Here's my question. When I get this block to the machine shop should I expect him to tell me it needs to be a perfectly smooth wall or are there allowable dips?
They can't be in the 'working' area of the piston rings. It might have been better to just disassemble the engine, rather than trying to turn it over with that much debris/rust in it. It's possible to 'stitch' the damaged areas; I don't know how successful welding would be to fill them before machining. Your machine shop should research possible ways to salvage that block, but you need to consider how much expense is reasonable to save that block [over dropping in a crate engine].

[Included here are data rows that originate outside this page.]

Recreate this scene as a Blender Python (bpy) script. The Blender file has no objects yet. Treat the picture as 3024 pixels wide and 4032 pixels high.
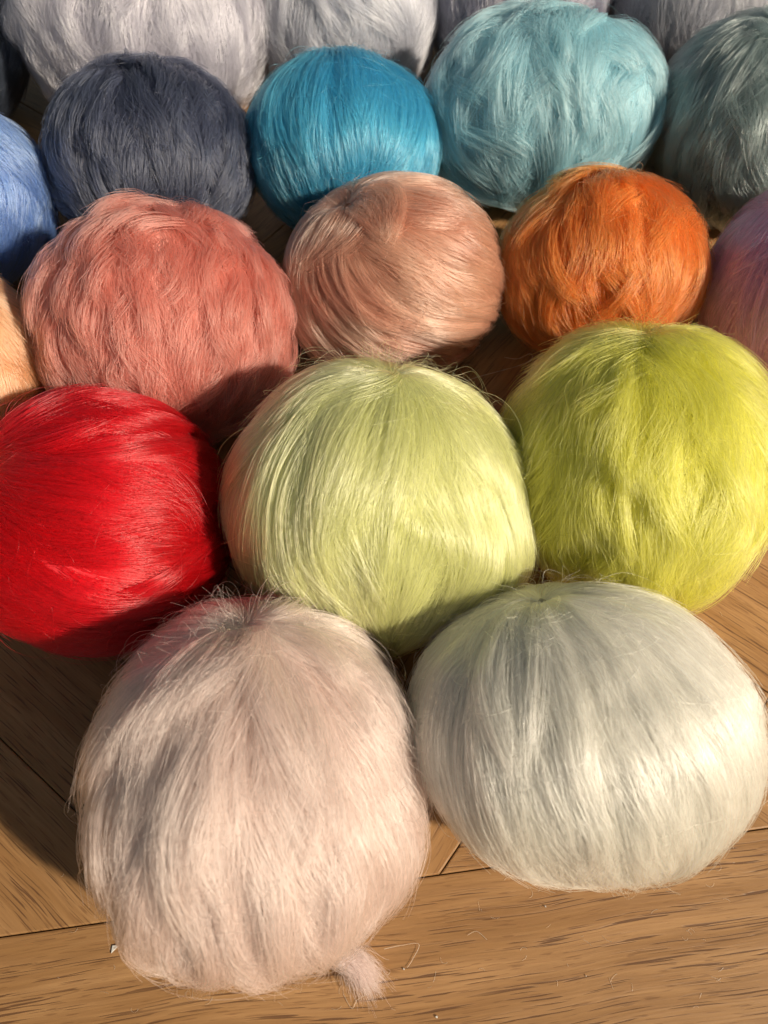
import bpy, bmesh, math
import numpy as np
from mathutils import Vector, Matrix
R = math.radians
S = bpy.context.scene
C = S.collection
rng = np.random.default_rng(7)

# ------------------------------------------------------------------ camera, sky, sun, exposure
H, PITCH, FPX, W0, H0 = 0.32, 61.0, 3028.0, 3024, 4032
cd = bpy.data.cameras.new('camera'); cam = bpy.data.objects.new('camera', cd); C.objects.link(cam)
cam.location = (0, 0, H); cam.rotation_euler = (R(90 - PITCH), 0, 0)
cd.sensor_fit = 'VERTICAL'; cd.sensor_height = 36.0; cd.lens = 36.0 * FPX / H0
cd.clip_start = 0.01; cd.clip_end = 50
cd.dof.use_dof = True; cd.dof.focus_distance = 0.30; cd.dof.aperture_fstop = 14.0
S.camera = cam
SUN_AZ, SUN_EL = -31.0, 35.0           # azimuth from +x towards +y; the sun stands right and a little in front
w = bpy.data.worlds.new('World'); S.world = w; w.use_nodes = True
nt = w.node_tree; bg = nt.nodes['Background']; sk = nt.nodes.new('ShaderNodeTexSky')
sk.sky_type = 'NISHITA'; sk.sun_disc = False; sk.sun_elevation = R(SUN_EL)
sk.sun_rotation = R(90 - SUN_AZ)
# the room's walls turn part of the blue skylight neutral: white balance between the two
tint = nt.nodes.new('ShaderNodeMix'); tint.data_type = 'RGBA'; tint.blend_type = 'MULTIPLY'; tint.inputs[0].default_value = 1
tint.inputs[7].default_value = (1.0, .81, .57, 1)
nt.links.new(sk.outputs[0], tint.inputs[6]); nt.links.new(tint.outputs[2], bg.inputs[0]); bg.inputs[1].default_value = 0.068
sd = bpy.data.lights.new('sun', 'SUN'); sun = bpy.data.objects.new('sun', sd); C.objects.link(sun)
sd.energy = 5.0; sd.angle = R(2.5); sd.color = (1.0, 0.87, 0.69)
sv = Vector((math.cos(R(SUN_EL)) * math.cos(R(SUN_AZ)), math.cos(R(SUN_EL)) * math.sin(R(SUN_AZ)), math.sin(R(SUN_EL))))
sun.rotation_euler = sv.to_track_quat('Z', 'Y').to_euler()
S.view_settings.view_transform = 'Standard'; S.view_settings.look = 'None'
S.view_settings.exposure = 0.17; S.view_settings.gamma = 1
S.cycles.max_bounces = 12; S.cycles.diffuse_bounces = 4; S.cycles.glossy_bounces = 5
S.cycles.transmission_bounces = 12; S.cycles.use_adaptive_sampling = True; S.cycles.adaptive_threshold = .025; S.cycles.use_denoising = True

# ------------------------------------------------------------------ helpers
def tag(o, label=None, cat=None, group=None, kind=None):
    for k, v in (('label', label), ('category', cat), ('group', group), ('kind', kind)):
        if v: o[k] = v
    return o
def mesh_obj(name, verts, faces, mat, parent=None, smooth=True):
    me = bpy.data.meshes.new(name); me.from_pydata([tuple(v) for v in verts], [], [tuple(f) for f in faces])
    if smooth: me.shade_smooth()
    me.materials.append(mat)
    o = bpy.data.objects.new(name, me); C.objects.link(o)
    if parent: o.parent = parent
    return o
def curves_obj(name, pts, rad, mat, parent=None):
    """pts: n x k x 3 strand points in the parent's space, rad: n x k"""
    n, k = pts.shape[:2]
    cu = bpy.data.hair_curves.new(name); cu.add_curves([k] * n)
    cu.position_data.foreach_set('vector', np.ascontiguousarray(pts, dtype=np.float32).ravel())
    a = cu.attributes.get('radius') or cu.attributes.new('radius', 'FLOAT', 'POINT')
    a.data.foreach_set('value', np.ascontiguousarray(rad, dtype=np.float32).ravel())
    cu.materials.append(mat)
    o = bpy.data.objects.new(name, cu); C.objects.link(o)
    if parent: o.parent = parent
    return o
def floor_pt(u, v, z=0.0):
    p = R(PITCH); a = (u - W0 / 2) / FPX; b = (v - H0 / 2) / FPX
    d = np.array([a, math.cos(p) - b * math.sin(p), -math.sin(p) - b * math.cos(p)])
    return np.array([0, 0, H]) + d * (z - H) / d[2]
def project(P):
    p = R(PITCH); q = P - np.array([0, 0, H])
    zc = q[:, 1] * math.cos(p) - q[:, 2] * math.sin(p)
    yc = q[:, 1] * math.sin(p) + q[:, 2] * math.cos(p)
    return W0 / 2 + FPX * q[:, 0] / zc, H0 / 2 - FPX * yc / zc

# ------------------------------------------------------------------ materials
def nodes_of(m):
    m.use_nodes = True; nt = m.node_tree; nt.nodes.clear()
    out = nt.nodes.new('ShaderNodeOutputMaterial'); return nt, out
def N(nt, t, **kw):
    n = nt.nodes.new(t)
    for k, v in kw.items():
        if k.startswith('i_'): n.inputs[k[2:].replace('_', ' ')].default_value = v
        else: setattr(n, k, v)
    return n
def hair_mat(name, col, col2=None, rough=0.24, radial=0.5, var=0.3):
    m = bpy.data.materials.new(name); nt, out = nodes_of(m); L = nt.links.new
    info = N(nt, 'ShaderNodeHairInfo')
    mr = N(nt, 'ShaderNodeMapRange'); L(info.outputs['Random'], mr.inputs['Value'])
    mr.inputs['To Min'].default_value = 1 - var; mr.inputs['To Max'].default_value = 1 + var * .45
    mix = N(nt, 'ShaderNodeMix', data_type='RGBA'); mix.inputs[6].default_value = (*col, 1)
    mix.inputs[7].default_value = (*(col2 or col), 1)
    tc = N(nt, 'ShaderNodeTexCoord'); nz = N(nt, 'ShaderNodeTexNoise'); nz.inputs['Scale'].default_value = 28
    L(tc.outputs['Object'], nz.inputs['Vector'])
    ms = N(nt, 'ShaderNodeMapRange'); ms.inputs['From Min'].default_value = .4; ms.inputs['From Max'].default_value = .62
    L(nz.outputs['Fac'], ms.inputs['Value']); L(ms.outputs[0], mix.inputs[0])
    hsv = N(nt, 'ShaderNodeHueSaturation'); L(mix.outputs[2], hsv.inputs['Color']); L(mr.outputs[0], hsv.inputs['Value'])
    h = N(nt, 'ShaderNodeBsdfHairPrincipled'); h.parametrization = 'COLOR'
    L(hsv.outputs[0], h.inputs['Color'])
    h.inputs['Roughness'].default_value = rough; h.inputs['Radial Roughness'].default_value = radial
    h.inputs['Random Roughness'].default_value = .25
    # every fibre also scatters light diffusely (pigment inside the strand)
    gm = N(nt, 'ShaderNodeGamma'); L(hsv.outputs[0], gm.inputs['Color']); gm.inputs['Gamma'].default_value = .68
    p = N(nt, 'ShaderNodeBsdfPrincipled'); L(gm.outputs[0], p.inputs['Base Color'])
    p.inputs['Roughness'].default_value = .34; p.inputs['Specular IOR Level'].default_value = .55
    mx = N(nt, 'ShaderNodeMixShader'); mx.inputs[0].default_value = .2
    L(h.outputs[0], mx.inputs[1]); L(p.outputs[0], mx.inputs[2]); L(mx.outputs[0], out.inputs['Surface'])
    return m
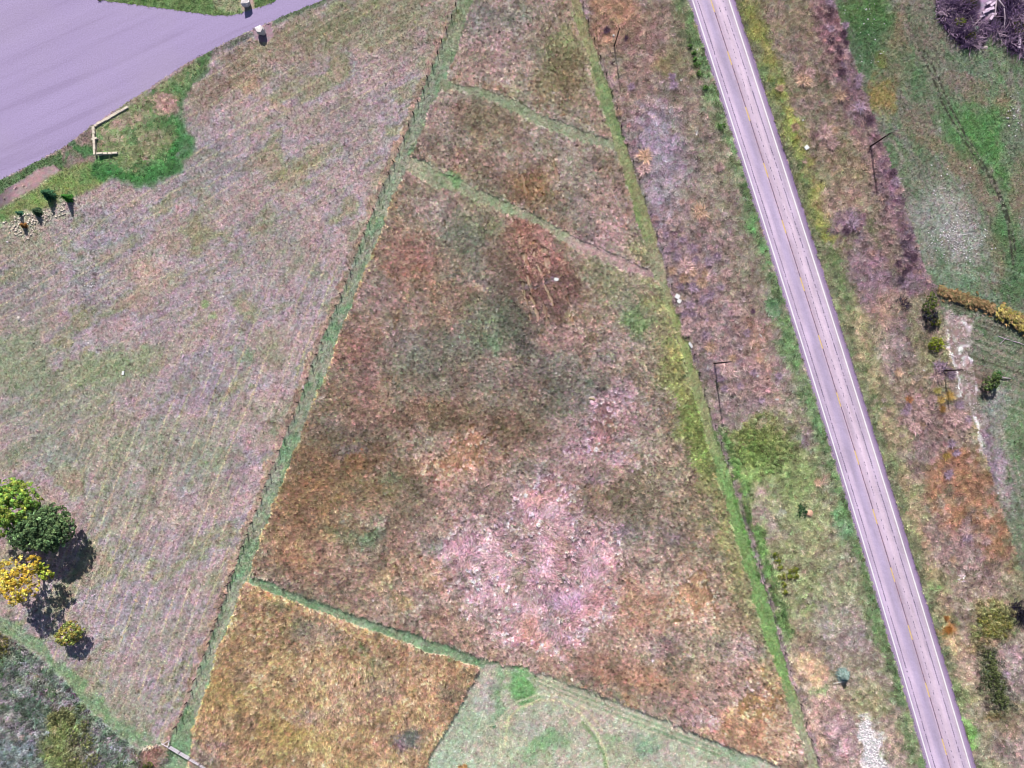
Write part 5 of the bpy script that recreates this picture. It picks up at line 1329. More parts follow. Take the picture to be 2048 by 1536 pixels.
def limbs(t, h, lobes, r0, seed, mat=bark_mat):
    r = random.Random(seed)
    m = MB()
    m.tube((0, 0, -.2), (.05, .05, h * .35), r0, r0 * .8, 10)
    m.tube((.05, .05, h * .35), (.0, .1, h * .7), r0 * .8, r0 * .45, 9)
    for lb in lobes:
        c = Vector(lb[:3])
        s0 = Vector((.03, .05, h * r.uniform(.28, .45)))
        mid_ = s0.lerp(c, .5) + Vector((r.uniform(-.3, .3), r.uniform(-.3, .3), .3))
        m.tube(s0, mid_, r0 * .5, r0 * .3, 7); m.tube(mid_, c, r0 * .3, r0 * .12, 6)
        for k in range(3):
            e_ = c + Vector((r.uniform(-.7, .7) * lb[3], r.uniform(-.7, .7) * lb[4], r.uniform(-.1, .6) * lb[5]))
            m.tube(mid_.lerp(c, .6), e_, r0 * .16, r0 * .05, 5)
    add('trunk', m.mesh('trunk'), mat, t)


def tree(label, px, py, h, lobes, nclump, per, csize, lsize, cols, seed, r0=.25, fill=.66, **kw):
    t = thing('broadleaf_tree', label, 'tree', P(px, py), 0, 'trees at the left edge')
    limbs(t, h, lobes, r0, seed)
    add('crown', crown_mesh('crown', lobes, nclump, per, csize, lsize, cols, seed, fill=fill, **kw), leaf_mat, t)
    return t


G1 = [(174, 204, 92), (146, 190, 88), (196, 210, 100), (126, 168, 84)]
G2 = [(124, 154, 104), (108, 140, 94), (142, 170, 112), (98, 126, 88)]
YE = [(255, 232, 96), (252, 216, 84), (255, 240, 124), (240, 196, 84)]
tree('large bright yellow-green tree at the left edge, highest of the three', 66, 1005, 9.0,
     [(0, .3, 5.4, 4.2, 4.0, 3.0), (-2.6, -2.0, 4.9, 3.2, 3.6, 2.6), (1.6, 2.2, 4.8, 2.8, 2.6, 2.2), (-1.2, 2.8, 5.0, 3.0, 2.6, 2.4), (-3.4, 1.0, 4.6, 2.6, 2.8, 2.2)], 620, 20, .48, .21, G1, 21)
tree('large dark green tree with the broadest crown and long shadow, left edge', 119, 1046, 9.0,
     [(0, 0, 5.6, 4.4, 3.4, 2.8), (3.1, .3, 5.0, 2.9, 3.2, 2.3), (-3.3, -1.4, 5.0, 2.9, 2.9, 2.3), (.6, -1.8, 5.0, 3.6, 2.6, 2.2), (1.8, 2.2, 5.0, 2.8, 2.2, 2.0), (-2.6, 1.6, 4.9, 2.6, 2.4, 2.0)], 700, 20, .48, .21, G2, 22)
t = tree('yellow autumn tree with gaps in its crown below the dark green tree', 84, 1137, 9.0,
         [(.6, -1.2, 6.6, 3.2, 3.0, 2.2), (-1.0, -2.8, 6.0, 2.6, 2.4, 1.9), (-2.8, 1.6, 6.0, 2.2, 1.8, 1.6), (1.4, 2.4, 6.2, 2.4, 1.7, 1.6), (-2.4, -1.0, 6.2, 2.0, 2.0, 1.6)], 270, 18, .50, .20, YE, 23, .26, .5)
add('green_bough', crown_mesh('green_bough', [(4.3, .4, 5.6, 1.3, .9, .8), (3.8, 1.8, 5.4, 1.0, .8, .7)], 46, 16, .42, .19, [(190, 212, 84), (168, 194, 80), (208, 192, 90)], 24), leaf_mat, t)
tree('small olive green tree standing alone below the yellow tree', 155, 1258, 4.6,
     [(0, 0, 2.7, 2.2, 1.9, 1.5), (-1.2, -.7, 2.4, 1.5, 1.4, 1.2), (.5, 1.2, 2.5, 1.3, 1.2, 1.1), (1.4, .2, 2.3, 1.2, 1.2, 1.0), (-.4, -1.4, 2.2, 1.3, 1.0, .9)], 190, 18, .40, .17, [(176, 184, 104), (150, 170, 94), (198, 188, 100), (188, 164, 92)], 25, .13)


def conifer(label, px, py, h, rad, cols, seed, name='young_conifer', dense=1.0, cat='conifer', group='young trees by the car park'):
    r = np.random.default_rng(seed)
    t = thing(name, label, cat, P(px, py), r.uniform(0, 6), group)
    m = MB(); m.tube((0, 0, -.1), (0, 0, h * .97), .06 + h * .008, .015, 7); add('trunk', m.mesh('trunk'), bark_mat, t)
    V, Fc, Cc = [], [], []
    nl = int(h * 7 * dense)
    for k in range(nl):
        z = h * (.1 + .9 * (k / nl) ** 1.0)
        rr_ = rad * (1 - (z / h) ** 1.25) * r.uniform(.75, 1.1) + .08
        nb = max(5, int(11 * dense * rr_ / rad) + 4)
        for b in range(nb):
            a = r.uniform(0, 6.283)
            dv = np.array([math.cos(a), math.sin(a), -.18]); sd = np.array([-dv[1], dv[0], 0])
            l = rr_ * r.uniform(.7, 1.1)
            for q in range(5):
                u = .25 + .75 * q / 4
                c = np.array([0, 0, z]) + dv * l * u
                s_ = .10 + .09 * (1 - u) * rad + .03
                tl = r.normal(0, .3, 3)
                base = len(V)
                o_ = dv * s_ * 1.3 + tl * .05; w_ = (sd + tl * .4) * s_ * .7
                V += [c - o_, c - w_, c + o_, c + w_]
                Fc.append((base, base + 1, base + 2, base + 3))
                cl = alb(cols[r.integers(len(cols))]) * math.exp(r.normal(0, .22))
                Cc += [cl] * 4
    add('crown', np_mesh('crown', V, Fc, np.clip(np.array(Cc), .004, .8)), leaf_mat, t)
    return t


DG = [(74, 124, 88), (60, 106, 78), (92, 140, 98)]
conifer('tallest young conifer in the green strip below the car park', 103, 391, 3.3, 1.25, DG, 31)
conifer('narrow young tree with bright green top, rightmost below the car park', 141, 398, 3.1, .85, [(80, 150, 62), (66, 128, 58), (96, 164, 70)], 32)
conifer('low bushy young conifer between the tall one and the rocky patch', 79, 425, 2.3, 1.0, [(86, 116, 84), (72, 100, 76), (110, 130, 96)], 33)
conifer('spindly blue-green sapling above the rocky patch', 43, 428, 1.9, .5, [(84, 140, 106), (70, 116, 92)], 34, dense=.6)
conifer('small orange-brown dead conifer in the rocky patch', 51, 452, 1.7, .65, [(176, 120, 72), (150, 96, 60), (190, 144, 84)], 35)
conifer('bluish spruce standing alone on the lower verge left of the road', 1683.5, 1347, 2.7, 1.75, [(182, 208, 202), (156, 186, 180), (206, 226, 218), (130, 160, 152)], 36, 'blue_spruce', 1.5, 'conifer', None)
m = MB(); m.tube((-.95, -.35, .35), (.95, .2, .8), .05, .05, 7)
tag(add('white_stake', m.mesh('white_stake'), scrap, None, P(1674, 1361, .25)), 'white stake leaning on the blue spruce', 'stake')


def bush(name, label, cat, px, py, rx, ry, h, cols, seed, n=40, per=14, csize=.22, lsize=.11, group=None, fill=.5, rot=0.0, ctone=.28):
    me = crown_mesh(name, [(0, 0, h * .42, rx, ry, h * .5), (rx * .35, ry * .2, h * .38, rx * .6, ry * .6, h * .4), (-rx * .35, -ry * .25, h * .36, rx * .6, ry * .6, h * .4)], n, per, csize, lsize, cols, seed, fill=fill, ctone=ctone)
    o = add(name, me, leaf_mat, None, P(px, py))
    o.rotation_euler = (0, 0, rot)
    tag(o, label, cat, group)
    return o


YG = [(150, 160, 66), (128, 146, 60), (172, 176, 84)]
BG = [(106, 150, 76), (88, 130, 64), (128, 168, 92)]
for i, (px, py, r_) in enumerate([(1379, 94, .5), (1387, 108, .5), (1388, 120, .4), (1394, 131, .65), (1398, 149, .6), (1409, 177, .6), (1441, 254, .9)]):
    bush('roadside_shrub', 'lone bright green shrub touching the left road edge below the row' if i == 6 else 'small green shrub, ' + ordinal(i, 6) + ' in the row along the upper left road edge', 'shrub', px, py, r_, r_ * .85, .9, BG, 40 + i, 26, 12, .18, .1, 'green shrubs along the road edge')
for i, (px, py, r_) in enumerate([(1580, 1140, .62), (1591, 1138, .6), (1590, 1151, .6), (1578, 1152, .5)]):
    bush('goldenrod_shrub', ['left', 'top right', 'bottom right', 'bottom left'][i] + ' yellow-green shrub in the cluster of four on the lower verge', 'shrub', px, py, r_, r_, .9, YG, 50 + i, 24, 12, .2, .1, 'cluster of yellow-green shrubs')
for i, (px, py, r_) in enumerate([(1549, 1108, .6), (1553, 1121, .7), (1559, 1134, .5), (1562, 1152, .75), (1565, 1168, .6), (1568, 1182, .5)]):
    bush('goldenrod_shrub', 'yellow-green shrub, ' + ordinal(i, 6) + ' in the column right of the fence weeds', 'shrub', px, py, r_, r_ * 1.1, .9, YG, 60 + i, 24, 12, .2, .1, 'column of yellow-green shrubs by the fence')
bush('dark_weed_plant', 'dark green leafy plant touching the round tan boulder', 'plant', 1603, 1022, 1.1, 1.5, .8, [(78, 116, 76), (62, 98, 66), (96, 136, 88)], 70, 46, 14, .25, .12)
bush('green_shrub', 'yellow-green shrub right of the road at the border of the rough yard', 'shrub', 1868, 690, 1.5, 1.35, 1.9, [(160, 174, 58), (136, 154, 52), (178, 186, 80)], 71, 70, 14, .28, .13)
bush('tall_shrub', 'olive green shrub, upper one of the dark pair right of the road', 'shrub', 1854, 608, 1.3, 2.3, 2.6, [(132, 146, 74), (112, 128, 66), (96, 112, 66)], 72, 90, 14, .28, .13)
bush('dark_shrub', 'nearly black shrub, lower one of the dark pair right of the road', 'shrub', 1855, 634, 1.4, 1.5, 2.6, [(62, 60, 78), (52, 52, 70), (84, 92, 66)], 73, 80, 14, .28, .13)
bush('olive_shrub', 'small olive shrub at the foot of the dark pair right of the road', 'shrub', 1864, 646, 1.3, .7, 1.7, [(156, 158, 72), (128, 134, 70)], 74, 40, 14, .25, .12)
t = thing('small_evergreen', 'dark green rounded tree with bright top right of the dirt track', 'tree', P(1974, 765))
lb = [(0, 0, 1.4, 1.35, 1.2, 1.0), (.7, .9, 1.5, .9, .9, .9), (-.6, -.6, 1.2, 1.0, .9, .8)]
limbs(t, 2.4, lb, .1, 75)
add('crown', crown_mesh('crown', lb, 120, 16, .3, .13, [(100, 122, 72), (84, 106, 64), (122, 138, 84)], 75), leaf_mat, t)
bush('green_bush', 'bright green bush against the upper right of the small rounded tree', 'bush', 1989, 751, .8, .9, 1.6, [(96, 156, 80), (80, 134, 70)], 76, 40, 14, .24, .12)
for i, (px, py, rx, ry, rot) in enumerate([(127, 1423, 1.7, 1.4, 0), (112, 1432, 1.1, 1.1, 0), (145, 1436, 1.0, 1.2, .4)]):
    bush('olive_bush', ['middle', 'left', 'right'][i] + ' olive bush of the upper trio inside the grey-green weeds', 'bush', px, py, rx, ry, 1.4, [(140, 142, 96), (120, 126, 88), (152, 152, 104)], 80 + i, 70, 14, .3, .12, 'olive bushes in the weeds', rot=rot)
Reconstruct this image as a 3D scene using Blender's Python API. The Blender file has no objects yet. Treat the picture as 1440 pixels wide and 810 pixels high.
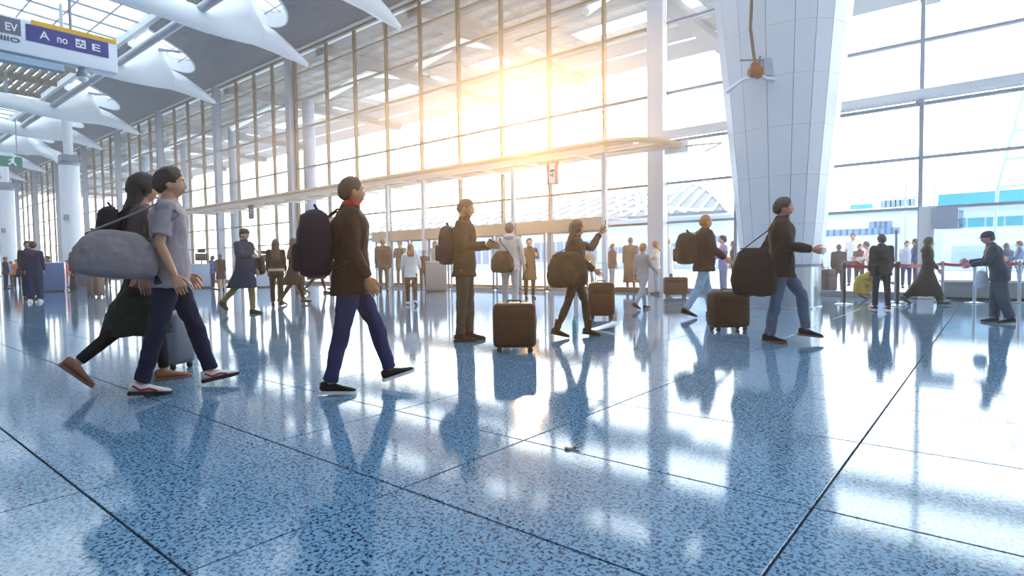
import bpy, bmesh, math, random
from mathutils import Vector, Matrix, noise

random.seed(7)
scene = bpy.context.scene
COL = scene.collection
PI = math.pi
rad = math.radians

# ------------------------------------------------------------------ camera
F_PX, YAW, PITCH, ROLL, CAM_H = 825.7, rad(-39.55), rad(-2.53), rad(-0.8), 1.05
_f = Vector((math.sin(YAW) * math.cos(PITCH), math.cos(YAW) * math.cos(PITCH), math.sin(PITCH)))
_r = Vector((math.cos(YAW), -math.sin(YAW), 0.0))
_u = _r.cross(_f)
CR = _r * math.cos(ROLL) + _u * math.sin(ROLL)
CU = -_r * math.sin(ROLL) + _u * math.cos(ROLL)
CF = _f
cam_data = bpy.data.cameras.new('camera')
cam_data.sensor_width = 36.0
cam_data.lens = F_PX / 1440.0 * 36.0
cam_data.clip_start = 0.05
cam_data.clip_end = 1500.0
cam = bpy.data.objects.new('camera', cam_data)
COL.objects.link(cam)
cam.matrix_world = Matrix(((CR.x, CU.x, -CF.x, 0), (CR.y, CU.y, -CF.y, 0), (CR.z, CU.z, -CF.z, CAM_H), (0, 0, 0, 1)))
scene.camera = cam


def ray(px, py):
    return CR * ((px - 720) / F_PX) + CU * ((405 - py) / F_PX) + CF


def gp(px, py, z=0.0):            # photograph measurement -> point on a horizontal plane
    d = ray(px, py)
    p = d * ((z - CAM_H) / d.z)
    return Vector((p.x, p.y, z))


def wp(px, py, Y):                # photograph measurement -> point on a plane parallel to the window wall
    d = ray(px, py)
    p = d * (Y / d.y)
    return Vector((p.x, p.y, p.z + CAM_H))


# ------------------------------------------------------------------ light
world = bpy.data.worlds.new('sky')
scene.world = world
world.use_nodes = True
wn = world.node_tree
wn.nodes.clear()
w_out = wn.nodes.new('ShaderNodeOutputWorld')
w_bg = wn.nodes.new('ShaderNodeBackground')
w_tc = wn.nodes.new('ShaderNodeTexCoord')
w_sep = wn.nodes.new('ShaderNodeSeparateXYZ')
w_ramp = wn.nodes.new('ShaderNodeValToRGB')
w_ramp.color_ramp.elements[0].position = 0.0
w_ramp.color_ramp.elements[0].color = (0.94, 0.98, 1.0, 1)
w_ramp.color_ramp.elements[1].position = 0.8
w_ramp.color_ramp.elements[1].color = (0.78, 0.90, 1.0, 1)
wn.links.new(w_tc.outputs['Generated'], w_sep.inputs[0])
wn.links.new(w_sep.outputs['Z'], w_ramp.inputs[0])
wn.links.new(w_ramp.outputs[0], w_bg.inputs['Color'])
wn.links.new(w_bg.outputs[0], w_out.inputs['Surface'])
w_bg.inputs['Strength'].default_value = 6.5

sun_data = bpy.data.lights.new('sun', 'SUN')
sun_data.energy = 5.0
sun_data.angle = rad(2.0)
sun_data.color = (1.0, 0.53, 0.20)
sun = bpy.data.objects.new('sun', sun_data)
COL.objects.link(sun)
_sd = ray(735, 165).normalized()
sun.rotation_euler = _sd.to_track_quat('Z', 'Y').to_euler()

scene.view_settings.view_transform = 'Standard'
scene.view_settings.look = 'None'
scene.view_settings.exposure = 0.0
scene.view_settings.gamma = 1.0
scene.view_settings.use_curve_mapping = False


# ------------------------------------------------------------------ materials
def lin(c):
    return tuple(((v / 255) / 12.92 if v / 255 <= 0.04045 else ((v / 255 + 0.055) / 1.055) ** 2.4) for v in c)


MATS = {}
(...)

From: Graceland in a Not Correctly Restored Stingray
If necessary, I'd sleeve it before welding. Have had very good success with the former, even in drag racing mills, while IMOE the latter could crack it thru to the deck if the planets aren't perfectly aligned.
Here's what it looked like when I started. It's the correct block for the car so I figured if I could reuse it without spending crazy money on machine work it was worth it. If this block can't be reused there's a big block in my future.
Just because there's rust in the cylinder walls doesn't necessarily mean the block is crap. Get it apart and magnaflux it. If it checks out, bore it and you're good to go.
The cylinders can be bored oversize to make the walls smooth again. You will need to buy oversized pistons to match. If the block has been rebuilt once already, there is a good chance you have enough material left in the cylinder walls for another bore job.
Blocks can also be sleeved by boring that cylinder way oversized and installing a cast iron sleeve. They work extremely well if the shop that installs them knows what they are doing.
Neither option is terribly expensive, much cheaper to fix that block than replace it.
typical piston oversizes for sbc are +20, +30, +40 or +60 (No +50).
From the info offered, it's Not likely it'll clean up at +40 ... +60 is limit and even then the walls Might become too thin ... only your machinist can tell.
Prepare to sleeve this block.
also, this block likely requires decking ... that usually machines away the engine ID characters on pad... suggest verify shop can deck without cutting away ID pad ... some can, some cannot.
Absolutely!! If you go to the trouble and expense of saving this block because of the ID pad numbers, you don't want some 'yayhoo' milling them off. Put a clause in the work order agreement that the pad is not to be milled...and if it is, by mistake, the shop will suffer a $3000 penalty. {That's about what you will lose on a future sale if you can't prove the block is correct for that car.} With that clause in the contract, there is no way the shop owner will allow that pad to be machined.
Just because there's rust in the cylinder walls doesn't necessarily mean the block is crap. Get it apart and magnaflux it. If it checks out, bore it and you're good to go.
I talked to the machine shop. For a couple hundred he is going to clean, magnaflux and measure everything. I kinda want him to find something bad so I can drop a 454 in. From what you guys are saying I should be prepared for him to tell me it needs to be sleeved and that runs a risk of needing to be flat decked which can remove the numbers. We'll see.